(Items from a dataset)

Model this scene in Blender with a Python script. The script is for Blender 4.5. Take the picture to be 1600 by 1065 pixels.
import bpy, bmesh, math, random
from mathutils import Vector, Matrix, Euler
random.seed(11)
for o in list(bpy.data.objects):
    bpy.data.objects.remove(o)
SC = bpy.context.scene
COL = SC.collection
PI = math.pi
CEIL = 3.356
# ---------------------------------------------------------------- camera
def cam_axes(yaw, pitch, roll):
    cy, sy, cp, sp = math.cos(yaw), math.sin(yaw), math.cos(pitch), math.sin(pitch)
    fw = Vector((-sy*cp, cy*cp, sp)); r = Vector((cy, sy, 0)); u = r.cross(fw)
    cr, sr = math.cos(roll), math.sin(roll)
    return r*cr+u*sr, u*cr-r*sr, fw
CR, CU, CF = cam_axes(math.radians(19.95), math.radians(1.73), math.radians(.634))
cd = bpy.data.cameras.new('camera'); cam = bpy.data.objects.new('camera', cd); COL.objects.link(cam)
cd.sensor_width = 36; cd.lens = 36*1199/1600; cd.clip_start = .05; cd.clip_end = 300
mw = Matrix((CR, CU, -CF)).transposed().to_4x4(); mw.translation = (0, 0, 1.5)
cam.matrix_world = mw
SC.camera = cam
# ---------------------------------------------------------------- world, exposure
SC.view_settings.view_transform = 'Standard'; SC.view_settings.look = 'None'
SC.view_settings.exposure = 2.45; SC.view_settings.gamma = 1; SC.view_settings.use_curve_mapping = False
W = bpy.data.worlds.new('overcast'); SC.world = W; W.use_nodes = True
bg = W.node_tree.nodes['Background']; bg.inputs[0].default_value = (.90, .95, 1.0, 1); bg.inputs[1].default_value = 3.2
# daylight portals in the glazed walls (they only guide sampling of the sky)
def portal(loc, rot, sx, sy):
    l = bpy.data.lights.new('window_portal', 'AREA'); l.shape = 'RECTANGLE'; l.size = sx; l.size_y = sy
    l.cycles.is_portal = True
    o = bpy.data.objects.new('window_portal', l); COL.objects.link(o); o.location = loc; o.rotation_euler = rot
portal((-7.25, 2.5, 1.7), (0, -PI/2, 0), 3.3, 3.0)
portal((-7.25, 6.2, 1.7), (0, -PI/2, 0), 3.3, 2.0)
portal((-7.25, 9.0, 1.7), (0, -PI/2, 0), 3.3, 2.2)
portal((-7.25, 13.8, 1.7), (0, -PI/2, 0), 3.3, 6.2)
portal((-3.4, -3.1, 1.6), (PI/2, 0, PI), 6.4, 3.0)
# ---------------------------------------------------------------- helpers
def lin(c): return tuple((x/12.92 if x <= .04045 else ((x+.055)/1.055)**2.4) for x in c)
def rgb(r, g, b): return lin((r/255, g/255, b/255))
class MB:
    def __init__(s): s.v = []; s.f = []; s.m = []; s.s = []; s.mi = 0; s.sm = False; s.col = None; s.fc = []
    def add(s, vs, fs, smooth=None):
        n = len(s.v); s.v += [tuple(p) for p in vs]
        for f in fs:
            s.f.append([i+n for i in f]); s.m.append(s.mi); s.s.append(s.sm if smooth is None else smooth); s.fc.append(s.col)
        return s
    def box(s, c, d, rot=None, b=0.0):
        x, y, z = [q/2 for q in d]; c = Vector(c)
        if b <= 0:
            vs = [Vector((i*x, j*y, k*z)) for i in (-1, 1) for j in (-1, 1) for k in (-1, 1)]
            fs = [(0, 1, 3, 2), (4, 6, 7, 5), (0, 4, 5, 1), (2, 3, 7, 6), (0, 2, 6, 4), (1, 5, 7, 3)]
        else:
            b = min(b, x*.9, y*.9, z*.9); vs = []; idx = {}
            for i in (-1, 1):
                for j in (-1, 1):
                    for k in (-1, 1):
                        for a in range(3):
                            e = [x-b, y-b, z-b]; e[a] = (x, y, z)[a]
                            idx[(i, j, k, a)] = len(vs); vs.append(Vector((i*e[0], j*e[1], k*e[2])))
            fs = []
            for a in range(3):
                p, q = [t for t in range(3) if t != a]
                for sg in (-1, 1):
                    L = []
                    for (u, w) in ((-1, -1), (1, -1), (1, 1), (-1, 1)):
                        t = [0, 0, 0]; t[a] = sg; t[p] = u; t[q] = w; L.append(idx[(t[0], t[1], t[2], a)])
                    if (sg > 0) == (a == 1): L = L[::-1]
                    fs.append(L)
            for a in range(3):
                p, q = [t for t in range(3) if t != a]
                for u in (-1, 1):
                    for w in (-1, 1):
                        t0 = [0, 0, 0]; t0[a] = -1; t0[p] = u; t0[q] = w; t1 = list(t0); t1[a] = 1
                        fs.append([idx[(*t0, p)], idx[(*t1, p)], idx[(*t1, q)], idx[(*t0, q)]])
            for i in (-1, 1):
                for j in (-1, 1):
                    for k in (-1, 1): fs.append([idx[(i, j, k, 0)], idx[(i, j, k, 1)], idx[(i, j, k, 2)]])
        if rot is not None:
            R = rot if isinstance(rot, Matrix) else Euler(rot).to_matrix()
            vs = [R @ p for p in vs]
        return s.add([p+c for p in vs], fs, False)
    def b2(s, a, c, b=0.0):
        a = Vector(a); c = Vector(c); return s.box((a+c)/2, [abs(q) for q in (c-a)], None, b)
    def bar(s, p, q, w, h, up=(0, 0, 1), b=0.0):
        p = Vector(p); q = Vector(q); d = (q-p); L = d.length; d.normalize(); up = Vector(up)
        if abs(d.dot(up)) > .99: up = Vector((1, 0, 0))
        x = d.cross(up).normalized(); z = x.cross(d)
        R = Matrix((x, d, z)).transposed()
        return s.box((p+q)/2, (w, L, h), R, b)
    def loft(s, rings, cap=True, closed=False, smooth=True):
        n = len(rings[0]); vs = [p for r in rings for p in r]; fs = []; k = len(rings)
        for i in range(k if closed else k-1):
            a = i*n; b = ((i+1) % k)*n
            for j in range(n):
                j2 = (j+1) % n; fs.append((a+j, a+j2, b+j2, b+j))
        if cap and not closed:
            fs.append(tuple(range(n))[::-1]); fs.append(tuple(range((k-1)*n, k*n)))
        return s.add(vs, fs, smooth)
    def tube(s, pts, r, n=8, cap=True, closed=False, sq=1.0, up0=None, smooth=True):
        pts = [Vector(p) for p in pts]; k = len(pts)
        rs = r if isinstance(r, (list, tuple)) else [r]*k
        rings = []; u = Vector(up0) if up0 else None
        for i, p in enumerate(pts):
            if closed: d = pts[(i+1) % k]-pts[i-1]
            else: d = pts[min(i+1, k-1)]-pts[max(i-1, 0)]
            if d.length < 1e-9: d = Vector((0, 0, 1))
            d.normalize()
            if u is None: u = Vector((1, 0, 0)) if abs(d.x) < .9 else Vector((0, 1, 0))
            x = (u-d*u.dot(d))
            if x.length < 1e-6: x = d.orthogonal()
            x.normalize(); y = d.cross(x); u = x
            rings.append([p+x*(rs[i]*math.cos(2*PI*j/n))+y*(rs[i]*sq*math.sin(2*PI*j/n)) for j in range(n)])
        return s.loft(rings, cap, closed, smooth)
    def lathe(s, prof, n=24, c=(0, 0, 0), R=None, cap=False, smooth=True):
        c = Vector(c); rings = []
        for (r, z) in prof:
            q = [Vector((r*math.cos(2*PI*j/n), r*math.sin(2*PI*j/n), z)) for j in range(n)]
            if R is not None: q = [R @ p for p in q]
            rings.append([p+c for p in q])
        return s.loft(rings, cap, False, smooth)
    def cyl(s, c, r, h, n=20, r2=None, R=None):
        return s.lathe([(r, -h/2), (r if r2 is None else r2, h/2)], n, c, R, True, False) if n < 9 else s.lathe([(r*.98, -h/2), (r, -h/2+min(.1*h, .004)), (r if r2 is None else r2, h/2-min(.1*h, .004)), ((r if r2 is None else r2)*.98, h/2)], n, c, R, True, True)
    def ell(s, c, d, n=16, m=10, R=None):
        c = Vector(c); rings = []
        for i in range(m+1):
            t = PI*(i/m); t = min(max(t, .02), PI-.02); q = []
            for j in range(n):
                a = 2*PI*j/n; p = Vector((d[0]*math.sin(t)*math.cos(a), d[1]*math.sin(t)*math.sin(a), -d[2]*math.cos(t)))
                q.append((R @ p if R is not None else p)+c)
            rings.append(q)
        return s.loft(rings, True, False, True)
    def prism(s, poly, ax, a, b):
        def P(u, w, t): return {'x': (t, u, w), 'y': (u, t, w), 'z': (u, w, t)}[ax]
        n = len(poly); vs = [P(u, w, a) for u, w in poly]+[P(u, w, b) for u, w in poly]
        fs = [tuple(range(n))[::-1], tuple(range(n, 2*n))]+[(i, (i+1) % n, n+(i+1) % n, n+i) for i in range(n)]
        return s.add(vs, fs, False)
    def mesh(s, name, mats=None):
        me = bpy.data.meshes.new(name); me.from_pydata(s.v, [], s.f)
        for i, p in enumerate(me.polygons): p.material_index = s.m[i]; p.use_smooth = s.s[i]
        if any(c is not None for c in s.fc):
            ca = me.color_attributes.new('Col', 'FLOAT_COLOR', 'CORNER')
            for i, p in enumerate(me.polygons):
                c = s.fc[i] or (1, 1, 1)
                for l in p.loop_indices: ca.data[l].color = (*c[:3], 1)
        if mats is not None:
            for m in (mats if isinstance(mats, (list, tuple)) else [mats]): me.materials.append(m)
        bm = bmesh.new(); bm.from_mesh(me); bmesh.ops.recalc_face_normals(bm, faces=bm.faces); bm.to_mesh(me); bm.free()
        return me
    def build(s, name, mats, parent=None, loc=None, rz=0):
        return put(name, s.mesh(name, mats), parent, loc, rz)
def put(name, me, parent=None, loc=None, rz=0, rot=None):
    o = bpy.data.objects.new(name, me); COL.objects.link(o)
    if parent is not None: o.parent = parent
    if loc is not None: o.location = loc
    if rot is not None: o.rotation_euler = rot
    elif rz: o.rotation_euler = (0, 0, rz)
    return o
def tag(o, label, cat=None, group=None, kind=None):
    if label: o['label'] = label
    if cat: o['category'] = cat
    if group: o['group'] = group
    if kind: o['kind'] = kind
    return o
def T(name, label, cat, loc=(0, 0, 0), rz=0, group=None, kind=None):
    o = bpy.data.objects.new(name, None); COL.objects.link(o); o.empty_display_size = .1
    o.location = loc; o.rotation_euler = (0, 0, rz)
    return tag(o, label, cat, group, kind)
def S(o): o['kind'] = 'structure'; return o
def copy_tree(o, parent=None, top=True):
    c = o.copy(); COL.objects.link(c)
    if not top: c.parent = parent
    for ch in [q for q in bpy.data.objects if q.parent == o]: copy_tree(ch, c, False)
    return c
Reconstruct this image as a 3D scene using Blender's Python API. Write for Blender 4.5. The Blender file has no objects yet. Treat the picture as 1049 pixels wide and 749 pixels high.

§ What you need to do
Select every line in the material above where the string "Python" occurs, and copy it.

§ Right answer
Model this scene in Blender with a Python script. The script is for Blender 4.5. Take the picture to be 1600 by 1065 pixels.
Reconstruct this image as a 3D scene using Blender's Python API. Write for Blender 4.5. The Blender file has no objects yet. Treat the picture as 1049 pixels wide and 749 pixels high.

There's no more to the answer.